Majority of Spaniards want chance to vote on king or republic

But support for a popular referendum does not mean that most would want to get rid of monarchy

The incoming (left) and outgoing royals at a military parade this weekend.
The incoming (left) and outgoing royals at a military parade this weekend. afp

Most Spaniards hope to have the future of the monarchy put to a popular referendum some day, according to an opinion poll commissioned by EL PAÍS.

According to the Metroscopia survey, 62 of respondents favor such a vote, as opposed to 34 percent who oppose it.

What’s more, a majority of respondents applauded King Juan Carlos’ decision to abdicate, made public a week ago.

Despite broad support for a referendum, the poll revealed that only a minority of Spaniards would in fact prefer a republican form of government. Nearly half of respondents said that if asked, they would still support a monarchy headed by Felipe VI, while 36 percent said they would demand a return to a republican form of government.

The last time Spain had such a system was between 1931 and 1939. The king’s announcement last Monday triggered several street demonstrations by pro-republican protesters that same evening, with more protests at the weekend.

Juan Carlos’ decision also underscored the fact that Spain still lacks specific legislation addressing the precise rules of a royal handover.

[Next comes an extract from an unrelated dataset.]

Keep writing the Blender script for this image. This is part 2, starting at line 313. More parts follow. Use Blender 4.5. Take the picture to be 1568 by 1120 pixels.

Crown Prince Felipe’s popularity ratings are higher than his father’s

Congress is scheduled to vote on the abdication on Wednesday, with broad support expected. While the ruling Popular Party (PP), the main opposition Socialists (PSOE) and the center party Unión, Progreso y Democracia (UPyD) will back the royal transition, leftist groups including the United Left and a few regional parties will vote no and request a referendum instead.

While these deputies represent under 10 percent of the lower house of parliament, the Metroscopia survey shows that the percentage of Spaniards who want a referendum is much higher than that.

The poll also shows that younger respondents and those who vote for the left are more supportive of a referendum on the monarchy. In the 18-to-34 age bracket, representing citizens who have always lived in a constitutional democracy, that percentage shoots up to 74 percent.

The answers also evidenced a significant breach between what Socialist voters want and what their representatives do. While PSOE leaders do not support a referendum on the form of government, either now or in future, 68 percent of PSOE voters said such a referendum must take place at some point.

By comparison, 60 percent of PP voters reject a referendum.

Crown Prince Felipe’s popularity ratings are higher than his father’s, although Juan Carlos continues to enjoy wide respect for his role during the coup attempt of February 23, 1981, which he is credited with quelling by failing to support the military uprising.

The youngest respondents, who did not personally experience the transitional period from Franco’s dictatorship to democracy in the late 1970s, show the least support for an institution, the monarchy, which older voters viewed as a part of the democratic package.